Transient thermal simulation of high power LED and its challenges

Abstract

Transient thermal analysis (TTA) is widely used to measure the transient thermal impedance (Zth) and the thermal resistance of LEDs because reliability and lifetime of LED depends critically on junction temperature. To predict up-front in the product development process the lifetime of LED modules, calibrated finite element (FE) models are used. In this paper a FE-model for a family of high power LED is developed, i.e. different number of LED dies on ceramic sub-mounts of different sizes and calibrated to the Zth measurements. Based on the CAD data for the selected LED module (two LED dies on ceramic carrier), different modern FE tools (ANSYS, Comsol and Flo-EFD) are used for transient FE simulation and benchmarked.
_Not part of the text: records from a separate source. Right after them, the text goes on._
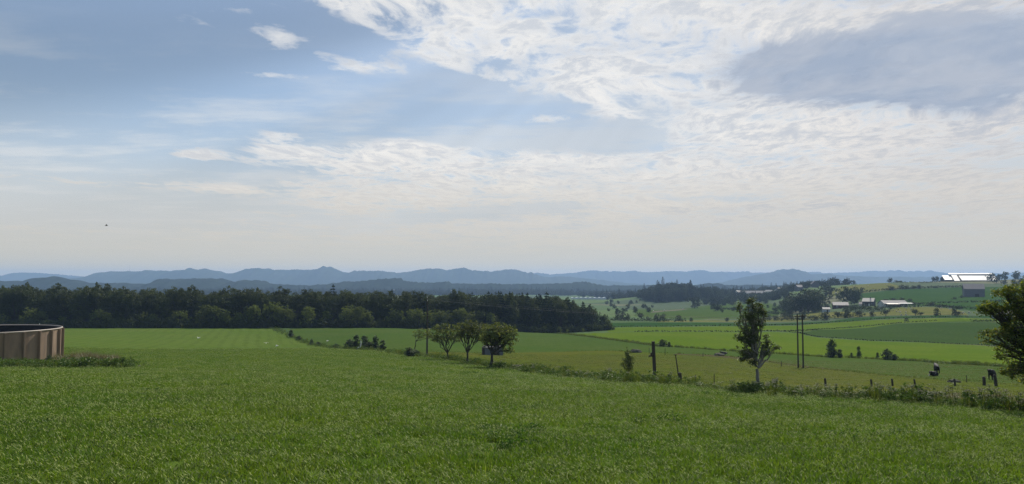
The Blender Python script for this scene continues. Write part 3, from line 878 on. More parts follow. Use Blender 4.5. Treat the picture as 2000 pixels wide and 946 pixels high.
for px, s in fresh:
    p = AT(px, front_d(px) + 0.5 + r_.random() * 3)
    if 395 < px < 630 or px > 760: s *= 1.14
    plant_tree('fresh_green_tree', FRESHF[r_.integers(3)], p, LBL_FRESH, group='fresh green trees before the dark wood', rz=r_.random() * 6.28, sc=s * (0.92 + .14 * r_.random()))
for px, s, lb in ((1092, .36, 'small round bush standing out pale before the spruces at the ditch'), (1107, .2, 'smallest pale bush beside the round bush at the end of the spruces'), (1187, .55, 'pale green broadleaf tree closing the right tip of the dark wood'), (1138, .2, 'tiny pale bush alone under the dark spruces')):
    plant_tree('pale_bush' if s < .5 else 'fresh_green_tree', FRESHF[int(px) % 3], AT(px, front_d(px) - (5 if s < .5 else 2)), lb, cat='bush' if s < .5 else 'tree', rz=px, sc=s)
pts = []; pk = []; sc = []
for k in range(820):
    px = -260 + 1420 * r_.random(); d = front_d(px) + 14 + 190 * r_.random() ** 1.1
    if px > 1100 and d > front_d(px) + 14 + (1190 - px) * 1.3: continue
    pts.append(tuple(AT(px, d))); con = (px > 960 and r_.random() < .3) or (r_.random() < 0.03)
    pk.append(4 + r_.integers(3) if con else r_.integers(4))
    s = (0.86 + 0.26 * r_.random()) * float(np.interp(px, [-200, 100, 500], [1.3, 1.26, 1.16]))
    if px > 1080: s *= np.interp(px, [1080, 1170], [1, 0.65])
    sc.append((s, s, s))
rot = np.zeros((len(pts), 3)); rot[:, 2] = r_.random(len(pts)) * 6.28
scatter_object('wood', [joined(t) for t in WOODF] + [joined(t) for t in SPRUCE], pts, rot, sc, pk, 'deep mass of dark trees filling the wood behind its front rank', 'wood')
# dark undergrowth at the foot of the wood
UB = [bush_mesh('undergrowth', [(0, 0, .9, 1.5, 1.2, .9), (1.0, .4, .7, 1, 1, .7), (-.9, -.2, .8, 1, .9, .8)], 60, 10, .2, .45, M['leaf_wood'], 400 + i) for i in range(3)]
pts = []; sc = []
for px in np.arange(-240, 1190, 4.2):
    pts.append(tuple(AT(px, front_d(px) - 1 + r_.random() * 4))); s = .8 + .8 * r_.random(); sc.append((s, s, s * (.9 + .8 * r_.random())))
rot = np.zeros((len(pts), 3)); rot[:, 2] = r_.random(len(pts)) * 6.28
scatter_object('undergrowth', UB, pts, rot, sc, r_.integers(0, 3, len(pts)), 'low dark undergrowth along the foot of the long wood', 'undergrowth')

# ------------------------------------------------------------------ far trees on the plain and the right-hand slopes
FARB = [broad_meshes(10.0, 9.0, M['leaf_far'], 500 + i, 150, 13, 0.34, 0.72, 0.06) for i in range(4)]
FARBU = [broad_meshes(10.0, 11.0, M['leaf_far'], 520 + i, 170, 13, 0.34, 0.75, -0.14) for i in range(4)]
FARJ = [joined(t) for t in FARB + FARBU[:2]]; SPJ = [joined(t) for t in SPRUCE[:2]]


def wood_mass(name, spots, label, con=0.15):
    pts, sc, pk = [], [], []
    for px, d, s in spots:
        pts.append(tuple(AT(px, d))); s2 = s * (.8 + .4 * r_.random()); sc.append((s2, s2, s2)); pk.append(6 + r_.integers(2) if r_.random() < con else r_.integers(6))
    rot = np.zeros((len(pts), 3)); rot[:, 2] = r_.random(len(pts)) * 6.28
    return scatter_object(name, FARJ + SPJ, pts, rot, sc, pk, label, 'wood')


sp = []
for k in range(230):
    a = r_.random() * 6.283; q = math.sqrt(r_.random()); px = 1322 + 78 * q * math.cos(a); d = 1180 + 110 * q * math.sin(a)
    sp.append((px, d, 1.15 + (0.5 if abs(px - 1310) < 40 else 0)))
wood_mass('knoll_wood', sp, 'dark rounded wood on the knoll between the pale fields and the farm', .06)
sp = []
for lo, hi, d0, d1, n, ln in ((-400, 1150, 2150, 2850, 120, 150), (1050, 1300, 2050, 2500, 9, 90), (1180, 1520, 1750, 2700, 40, 120), (1340, 1640, 1420, 1900, 30, 60), (1500, 2100, 1500, 2500, 16, 120), (1215, 1480, 1300, 1700, 14, 60)):
    for k in range(n):
        c = lo + (hi - lo) * r_.random(); u = r_.random(); d = d0 + (d1 - d0) * u; m = int(ln * d / FPX / 6.5 * 1.6)
        for j in range(m):
            sp.append((c + (r_.random() - .5) * ln, d + r_.normal(0, 14), .95 + .5 * r_.random()))
wood_mass('far_woods', sp, 'thin strips of bluish woods fading across the far plain', .10)
sp = []
for k in range(300):
    px = 1345 + 260 * r_.random(); d = 1080 + 330 * r_.random()
    if 1455 < px < 1512 and d < 1330: continue
    sp.append((px, d, .85))
for k in range(150):
    sp.append((1372 + 165 * r_.random(), 880 + 210 * r_.random() ** .6, .78))
wood_mass('slope_wood', sp, 'hazy patchwork of trees around the pale barn on the far slope', .1)


sp = [(1385 + 240 * r_.random(), 560 + 230 * r_.random(), .22 + .3 * r_.random()) for k in range(46)] + [(1185 + 90 * r_.random(), 640 + 700 * r_.random(), .3 + .4 * r_.random()) for k in range(34)]
wood_mass('scrub', sp, 'scattered low scrub on the rough slopes round the knoll', 0)


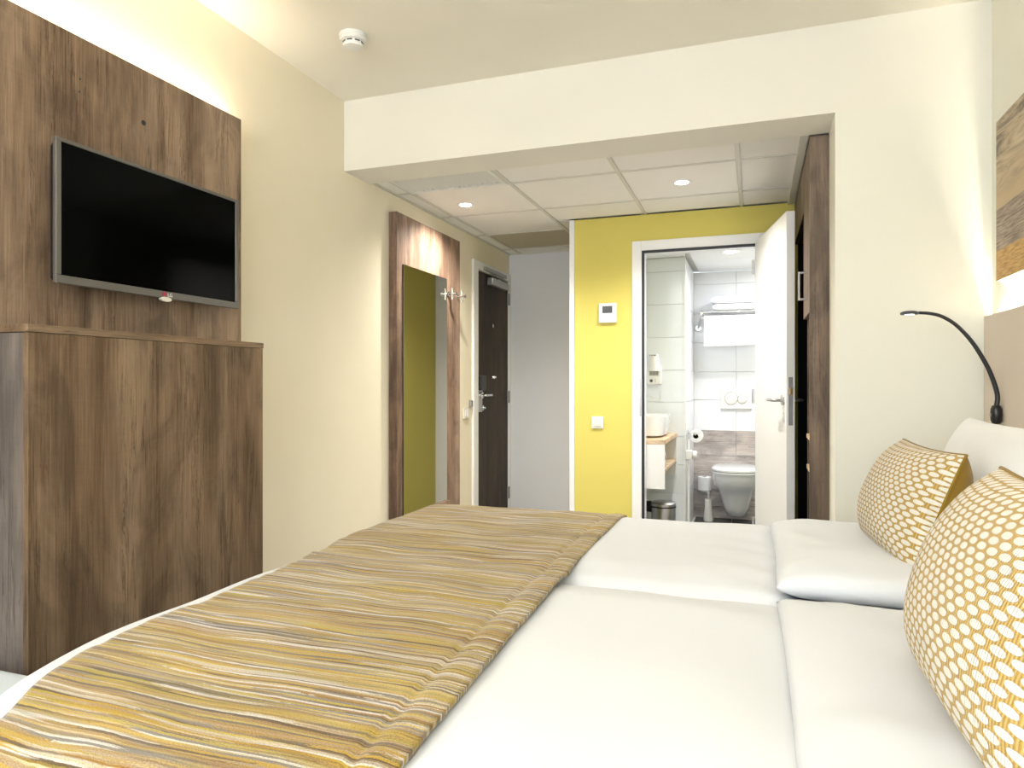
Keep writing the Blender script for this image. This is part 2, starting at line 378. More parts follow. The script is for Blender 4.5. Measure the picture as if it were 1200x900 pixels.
# door_1: bathroom frame and leaf
d = sroot('door_1', (-.35, YW, 0))
b = BM(); box(b, ox0-.063, ox0, YW-.014, YW+.02, 0, oz+.063); box(b, ox1, ox1+.063, YW-.014, YW+.02, 0, oz+.063); box(b, ox0, ox1, YW-.014, YW+.02, oz, oz+.063)
obj('architrave', b, 'white', d, bev=.003)
b = BM(); box(b, ox0, ox0+.012, YW+.02, YW2+.01, 0, oz); box(b, ox1-.012, ox1, YW+.02, YW2+.01, 0, oz); box(b, ox0+.012, ox1-.012, YW+.02, YW2+.01, oz-.012, oz)
obj('jamb', b, 'white', d)
b = BM(); box(b, ox0, ox0+.016, YW-.002, YW+.016, 0, oz-.016); box(b, ox0, ox1, YW-.002, YW+.016, oz-.016, oz)
obj('seal', b, 'rubber', d, label='black rubber seal')
obj('strike_plate', bx(ox0-.012, ox0+.003, YW-.016, YW-.003, .96, 1.205), 'silver', d, label='grey metal strike plate')
# leaf, hinged at the right jamb and open towards the room
A0 = Vector((.0, YW-.02, 0)); A1 = Vector((.149, 3.755, 0)); dr = (A1-A0).normalized(); nr = Vector((dr.y*-1, dr.x, 0))  # nr towards +X
if nr.x < 0: nr = -nr
def leafbox(bm, s0, s1, n0, n1, z0, z1):
    vs = []
    for z in (z0, z1):
        for s, n in ((s0,n0),(s1,n0),(s1,n1),(s0,n1)): vs.append(bm.verts.new(A0+dr*s+nr*n+Vector((0,0,z))))
    for f in ((0,1,2,3),(7,6,5,4),(0,4,5,1),(1,5,6,2),(2,6,7,3),(3,7,4,0)): bm.faces.new([vs[i] for i in f])
    return bm
LW = (A1-A0).length
def LP(s, n, z): return A0+dr*s+nr*n+Vector((0,0,z))
leaf = obj('leaf', leafbox(BM(), 0, LW, 0, .042, .012, 2.048), 'white', d, bev=.002)
obj('lock_plate', leafbox(BM(), LW, LW+.0025, .010, .032, .96, 1.205), 'mgrey', leaf, bev=.001)
obj('latch', leafbox(BM(), LW+.002, LW+.012, .013, .029, 1.115, 1.15), plain('brass', (.6,.42,.2), .3, metal=1), leaf, bev=.002)
for sgn, n0 in ((-1, 0), (1, .042)):
    z = 1.087; s = LW-.06
    b = BM(); tube(b, [LP(s, n0, z), LP(s, n0+sgn*.010, z)], .026, 20)
    pts = spline([LP(s, n0, z), LP(s, n0+sgn*.035, z), LP(s-.006, n0+sgn*.048, z), LP(s-.02, n0+sgn*.052, z), LP(s-.12, n0+sgn*.052, z)], 4)
    tube(b, pts, .0095, 12); obj('door_handle', b, 'steel', leaf, smooth=40, label='brushed steel lever handle')
b = BM(); tube(b, [LP(LW-.06, -.001, 1.0), LP(LW-.06, -.006, 1.0)], .024, 20); obj('escutcheon', b, 'white', leaf, smooth=40)
for z in (.25, 1.05, 1.85):
    b = BM(); tube(b, [(-.012, YW-.022, z), (-.012, YW-.022, z+.09)], .007, 10); obj('hinge', b, 'steel', d, smooth=40)
# door_2: entrance door in the left wall
d = sroot('door_2', (-2.0, 5.2, 0))
b = BM(); box(b, XL-.01, XL+.018, 4.755, 4.845, 0, 2.108); box(b, XL-.01, XL+.018, 5.566, 5.582, 0, 2.108); box(b, XL-.01, XL+.018, 4.845, 5.566, 2.045, 2.108)
obj('architrave', b, 'white', d, bev=.003)
b = BM(); box(b, XL-.11, XL-.01, 4.80, 4.835, 0, 2.07); box(b, XL-.11, XL-.01, 5.572, 5.582, 0, 2.07); box(b, XL-.11, XL-.01, 4.835, 5.572, 2.045, 2.07)
obj('jamb', b, 'cream_plastic', d)
lf = obj('leaf', bx(XL-.055, XL-.006, 4.848, 5.565, .01, 2.042), 'wood_door', d, bev=.002, label='dark walnut door leaf')
X = XL-.006
obj('lock_plate', bx(X, X+.012, 4.868, 4.955, .955, 1.17), 'steel', lf, bev=.003)
obj('card_reader', bx(X, X+.035, 4.872, 4.985, 1.12, 1.235), 'black', lf, bev=.008, label='black card reader')
b = BM(); tube(b, spline([(X, 4.925, 1.083), (X+.045, 4.925, 1.083), (X+.055, 4.94, 1.083), (X+.055, 5.04, 1.083)], 4), .010, 12)
lathe(b, [(.027, 0), (.027, .014), (.014, .017)], (X+.010, 4.925, 1.083), 'X', 20); obj('door_handle', b, 'chrome', lf, smooth=40)
obj('thumb_turn', lathe(BM(), [(.02, 0), (.02, .012), (.009, .013), (.009, .03)], (X+.01, 4.945, .985), 'X', 16), 'chrome', lf, smooth=40)
obj('peephole', lathe(BM(), [(.015, 0), (.015, .008), (.008, .010)], (X, 5.195, 1.64), 'X', 16), 'chrome', lf, smooth=40)
obj('door_stop_pin', lathe(BM(), [(.016, 0), (.013, .02), (.004, .034)], (X, 5.20, 1.225), 'X', 14), 'chrome', lf, smooth=40)
for z in (.19, 1.01, 1.845):
    obj('hinge', bx(X, X+.022, 5.545, 5.566, z, z+.10), 'mgrey', lf, bev=.003)
cl = obj('door_closer', bx(X, X+.05, 5.08, 5.46, 1.955, 2.015), 'silver', lf, bev=.006)
b = BM(); box(b, XL+.018, XL+.04, 4.94, 5.42, 2.050, 2.078); obj('closer_rail', b, 'silver', d, bev=.003)
b = BM(); tube(b, [(X+.03, 5.30, 2.015), (X+.03, 5.25, 2.035), (XL+.03, 5.05, 2.052)], .006, 8); obj('closer_arm', b, 'silver', d)
# baseboards
struct('baseboard_left', bx(XL, XL+.012, 2.24, 3.50, 0, .09), 'white', bev=.002)
struct('baseboard_partition', bx(.317, XR-.03, YB-.012, YB, 0, .09), 'white', bev=.002)

# ------------------------------------------------------------------ hall ceiling: lay-in tiles, bars, vent
hc = sroot('ceiling_hall', (-.9, 4.2, ZH))
obj('slab', bx(-2.0, .845, YB2, YE, ZH+.06, ZH+.10), 'grout', hc)
XS = [-1.995, -1.894, -1.285, -.680, -.080, .205]; YS = [YB2, 3.60, 4.196, 4.796, 5.37, YE-.003]
bw = .009
def htile(x0, x1, y0, y1, m, lab=None):
    bm = BM(); z = ZH+.006
    box(bm, x0+bw, x1-bw, y0+bw, y1-bw, z, z+.02)
    return obj('ceiling_tile', bm, m, hc, bev=.003, seg=1, label=lab)
for i in range(5):
    for j in range(5):
        x0, x1, y0, y1 = XS[i], XS[i+1], YS[j], YS[j+1]
        if i == 1 and j == 0: continue                      # the vent
        if x0 >= -1.2 and y0 >= YW: continue
        if x0 >= -1.3 and y1 > YW: y1 = YW-.002
        if i >= 2 and y1 - YS[j] < .02: continue
        if i == 1 and j >= 3: x1 = min(x1, -1.19)
        htile(x0, x1, y0, y1, 'tiledark' if (i == 1 and j == 3) else 'tilepanel', 'darker beige ceiling tile' if (i == 1 and j == 3) else None)
htile(-1.285, -1.185, YW+.004, 4.796, 'tilepanel'); htile(-1.285, -1.185, 4.796, 5.37, 'tilepanel')
for x in XS[1:5]:
    y1 = YE if x < -1.19 else YW
    obj('grid_bar', bx(x-.010, x+.010, YB2, y1, ZH, ZH+.010), 'tbar', hc)
for y in YS[1:5]:
    x1 = .205 if y < YW else -1.18
    obj('grid_bar', bx(-1.995, x1, y-.008, y+.008, ZH+.001, ZH+.011), 'tbar', hc)
b = BM(); box(b, .19, .225, YB2, YW, ZH-.012, ZH+.02); obj('edge_trim', b, 'tbar', hc)
b = BM(); box(b, XL, XL+.015, YB2, YE, ZH-.002, ZH+.02); box(b, XL, -1.18, YE-.015, YE, ZH-.002, ZH+.02); obj('edge_trim', b, 'tbar', hc)
vt = thing('ceiling_vent', 'white slatted air vent in the hall ceiling, tucked behind the beam', 'vent', (-1.59, 3.45, ZH))
x0, x1, y0, y1 = -1.884, -1.296, YB2+.003, 3.588
b = BM(); box(b, x0, x1, y1-.022, y1, ZH-.006, ZH+.012); box(b, x0, x0+.02, y0, y1-.022, ZH-.006, ZH+.012); box(b, x1-.02, x1, y0, y1-.022, ZH-.006, ZH+.012)
obj('vent_frame', b, 'plastic', vt, bev=.002)
n = 20
for k in range(n):
    x = x0+.03+(x1-x0-.06)*k/(n-1)
    b = BM(); vs = [b.verts.new(p) for p in ((x-.007, y0, ZH-.004), (x-.005, y0, ZH-.004), (x+.009, y0, ZH+.012), (x+.007, y0, ZH+.012))]
    f = b.faces.new(vs); r = bmesh.ops.extrude_face_region(b, geom=[f]); bmesh.ops.translate(b, verts=[e for e in r['geom'] if isinstance(e, bmesh.types.BMVert)], vec=(0, y1-.03-y0, 0))
    obj('slat', b, 'plastic', vt)
obj('backing', bx(x0, x1, y0, y1, ZH+.020, ZH+.03), 'mgrey', vt)

def downlight(x, y, z, lab, power, r=.050, ang=2.5, grp=None, es=None):
    t = thing('downlight', lab, 'ceiling light', (x, y, z-.004), grp)
    obj('ring', lathe(BM(), [(r*.72, .006), (r*.74, -.002), (r*1.05, -.002), (r*1.1, .003)], (x, y, z), 'Z', 28), 'white', t, smooth=40)
    obj('lens', lathe(BM(), [(r*.72, .002), (r*.5, -.004), (.0001, -.006)], (x, y, z), 'Z', 24), 'spotlens', t, smooth=60)
    light('downlight_beam', 'SPOT', (x, y, z-.02), (0, 0, 0), power, (1, .95, .88), (.03, 0), ang, 1.0).parent = None
    return t
downlight(-1.70, 3.94, ZH+.004, 'recessed round spotlight in the hall ceiling, nearer the left wall', 74)
downlight(-.383, 3.90, ZH+.004, 'recessed round spotlight in the hall ceiling, in front of the lime wall', 74)

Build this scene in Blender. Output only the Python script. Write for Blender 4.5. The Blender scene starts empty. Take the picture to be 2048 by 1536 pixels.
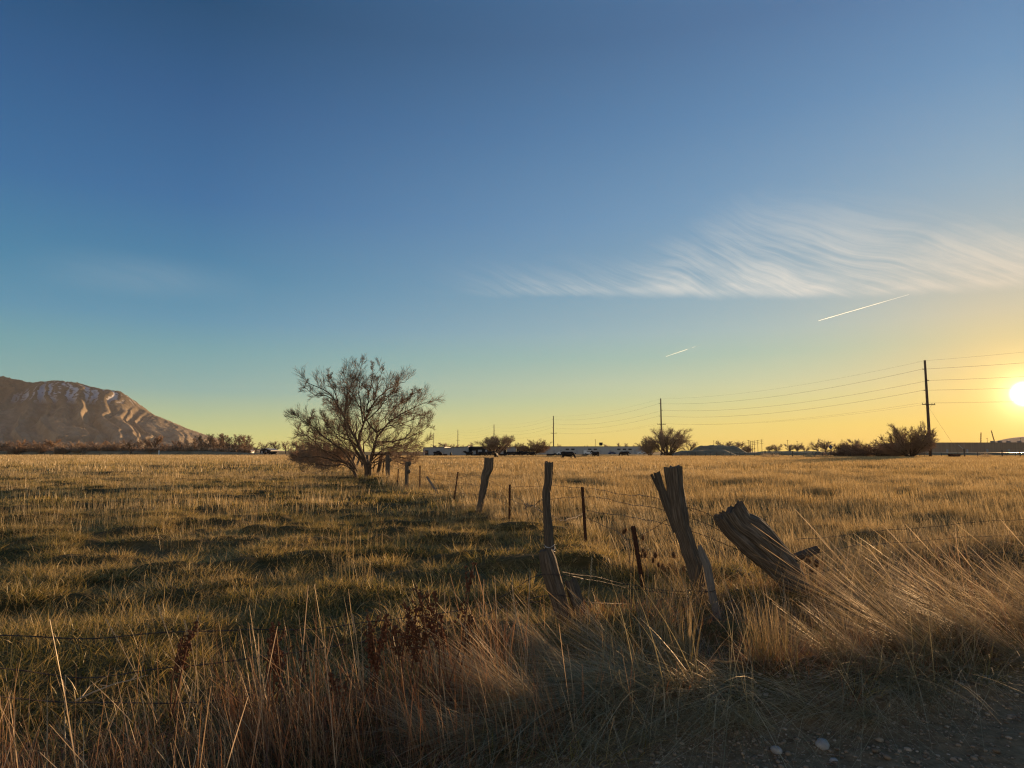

All tools deliver appropriate results when best practice FE modeling is applied i.e. mesh quality, correct boundary condition, material data and contact resistances. To model the Zth (t) measurement correctly, the suited approach of thermal boundary condition is investigated and a temperature boundary condition is proven as correct, practical and numerical efficient approach. The specific effect of heat generated in the converter of white LEDs on the transient impedance curve is revealed and investigated. Afterwards one FE-tool is coupled with the commercial optimizer OptiSLang. Based on available material data the FE model of the 2-chip LED module is calibrated to the experimental measured transient impedance curve. The calibrated model parameters are used to simulate the Zth (t) curves of another high power LED module of this family. It was found that the simulated curves matched the experimental Zth (t) curves of the LED modules. This validates the calibrated material properties for this entire LED family.